### Data shown

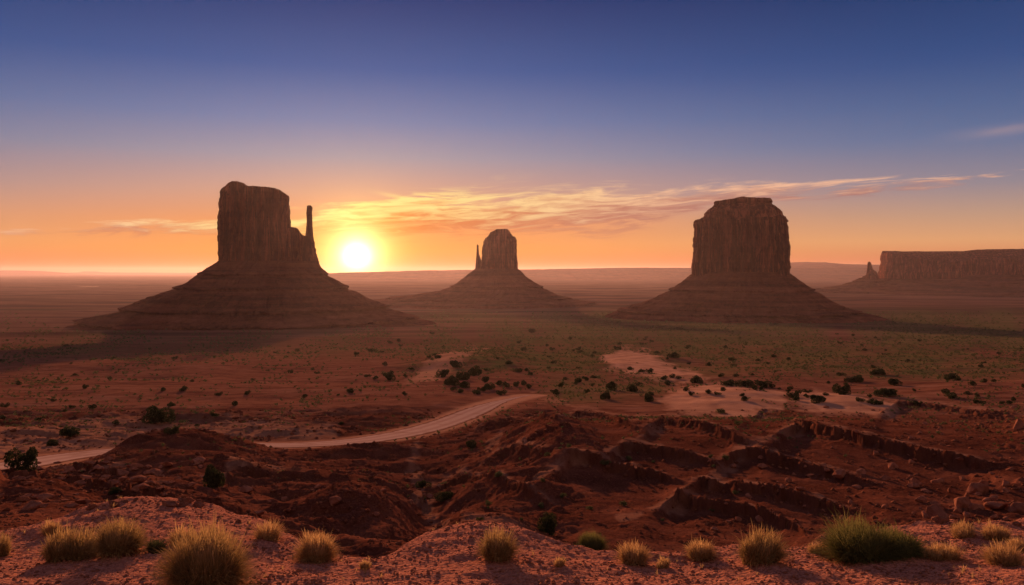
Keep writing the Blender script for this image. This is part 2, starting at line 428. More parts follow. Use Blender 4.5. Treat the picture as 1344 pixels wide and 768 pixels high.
def mesh_np(name, V, Fq, mat, parent=None, smooth=True, attrs=None):
    """V (n,3); Fq (m,4) or (m,3) faces"""
    V = np.asarray(V, np.float32); Fq = np.asarray(Fq, np.int32)
    me = bpy.data.meshes.new(name); k = Fq.shape[1]
    me.vertices.add(len(V)); me.vertices.foreach_set('co', V.ravel())
    me.loops.add(Fq.size); me.loops.foreach_set('vertex_index', Fq.ravel())
    me.polygons.add(len(Fq)); me.polygons.foreach_set('loop_start', np.arange(0, Fq.size, k, dtype=np.int32))
    me.polygons.foreach_set('loop_total', np.full(len(Fq), k, np.int32))
    if smooth: me.polygons.foreach_set('use_smooth', np.ones(len(Fq), bool))
    for an, av in (attrs or {}).items():
        a = me.attributes.new(an, 'FLOAT', 'POINT'); a.data.foreach_set('value', np.asarray(av, np.float32))
    me.update(calc_edges=True); me.materials.append(mat)
    o = bpy.data.objects.new(name, me); C.objects.link(o)
    if parent: o.parent = parent
    return o

def grid_faces(nr, nc, wrap=False):
    i = np.arange(nr - 1)[:, None]; j = np.arange(nc if wrap else nc - 1)[None, :]
    j2 = (j + 1) % nc
    return np.stack([i * nc + j, i * nc + j2, (i + 1) * nc + j2, (i + 1) * nc + j], -1).reshape(-1, 4)

def empty(name, loc, label, cat, group=None):
    o = bpy.data.objects.new(name, None); C.objects.link(o); o.location = loc
    return tag(o, label, cat, group)

# ---------------------------------------------------------------- materials
def new_mat(name):
    m = bpy.data.materials.new(name); m.use_nodes = True; nt = m.node_tree
    b = nt.nodes['Principled BSDF']; b.inputs['Roughness'].default_value = 1.0
    b.inputs['Specular IOR Level'].default_value = 0.0
    return m, nt, b

def pos(nt):
    g = nt.nodes.new('ShaderNodeNewGeometry'); return S(nt, g.outputs['Position'])

def sep3(nt, v):
    s = nt.nodes.new('ShaderNodeSeparateXYZ'); nt.links.new(v.k, s.inputs[0]); return [S(nt, s.outputs[i]) for i in range(3)]

def attr(nt, n):
    a = nt.nodes.new('ShaderNodeAttribute'); a.attribute_name = n; return S(nt, a.outputs['Fac'])

def bump(nt, b, h, dist, strength=1.0, prev=None):
    n = nt.nodes.new('ShaderNodeBump'); n.inputs['Distance'].default_value = dist; n.inputs['Strength'].default_value = strength
    nt.links.new(h.k, n.inputs['Height'])
    if prev is not None: nt.links.new(prev.outputs[0], n.inputs['Normal'])
    nt.links.new(n.outputs[0], b.inputs['Normal']); return n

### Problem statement
Return the material word for word. Pictures are not part of the copy.

### Full answer
Keep writing the Blender script for this image. This is part 2, starting at line 428. More parts follow. Use Blender 4.5. Treat the picture as 1344 pixels wide and 768 pixels high.
def mesh_np(name, V, Fq, mat, parent=None, smooth=True, attrs=None):
    """V (n,3); Fq (m,4) or (m,3) faces"""
    V = np.asarray(V, np.float32); Fq = np.asarray(Fq, np.int32)
    me = bpy.data.meshes.new(name); k = Fq.shape[1]
    me.vertices.add(len(V)); me.vertices.foreach_set('co', V.ravel())
    me.loops.add(Fq.size); me.loops.foreach_set('vertex_index', Fq.ravel())
    me.polygons.add(len(Fq)); me.polygons.foreach_set('loop_start', np.arange(0, Fq.size, k, dtype=np.int32))
    me.polygons.foreach_set('loop_total', np.full(len(Fq), k, np.int32))
    if smooth: me.polygons.foreach_set('use_smooth', np.ones(len(Fq), bool))
    for an, av in (attrs or {}).items():
        a = me.attributes.new(an, 'FLOAT', 'POINT'); a.data.foreach_set('value', np.asarray(av, np.float32))
    me.update(calc_edges=True); me.materials.append(mat)
    o = bpy.data.objects.new(name, me); C.objects.link(o)
    if parent: o.parent = parent
    return o

def grid_faces(nr, nc, wrap=False):
    i = np.arange(nr - 1)[:, None]; j = np.arange(nc if wrap else nc - 1)[None, :]
    j2 = (j + 1) % nc
    return np.stack([i * nc + j, i * nc + j2, (i + 1) * nc + j2, (i + 1) * nc + j], -1).reshape(-1, 4)

def empty(name, loc, label, cat, group=None):
    o = bpy.data.objects.new(name, None); C.objects.link(o); o.location = loc
    return tag(o, label, cat, group)

# ---------------------------------------------------------------- materials
def new_mat(name):
    m = bpy.data.materials.new(name); m.use_nodes = True; nt = m.node_tree
    b = nt.nodes['Principled BSDF']; b.inputs['Roughness'].default_value = 1.0
    b.inputs['Specular IOR Level'].default_value = 0.0
    return m, nt, b

def pos(nt):
    g = nt.nodes.new('ShaderNodeNewGeometry'); return S(nt, g.outputs['Position'])

def sep3(nt, v):
    s = nt.nodes.new('ShaderNodeSeparateXYZ'); nt.links.new(v.k, s.inputs[0]); return [S(nt, s.outputs[i]) for i in range(3)]

def attr(nt, n):
    a = nt.nodes.new('ShaderNodeAttribute'); a.attribute_name = n; return S(nt, a.outputs['Fac'])

def bump(nt, b, h, dist, strength=1.0, prev=None):
    n = nt.nodes.new('ShaderNodeBump'); n.inputs['Distance'].default_value = dist; n.inputs['Strength'].default_value = strength
    nt.links.new(h.k, n.inputs['Height'])
    if prev is not None: nt.links.new(prev.outputs[0], n.inputs['Normal'])
    nt.links.new(n.outputs[0], b.inputs['Normal']); return n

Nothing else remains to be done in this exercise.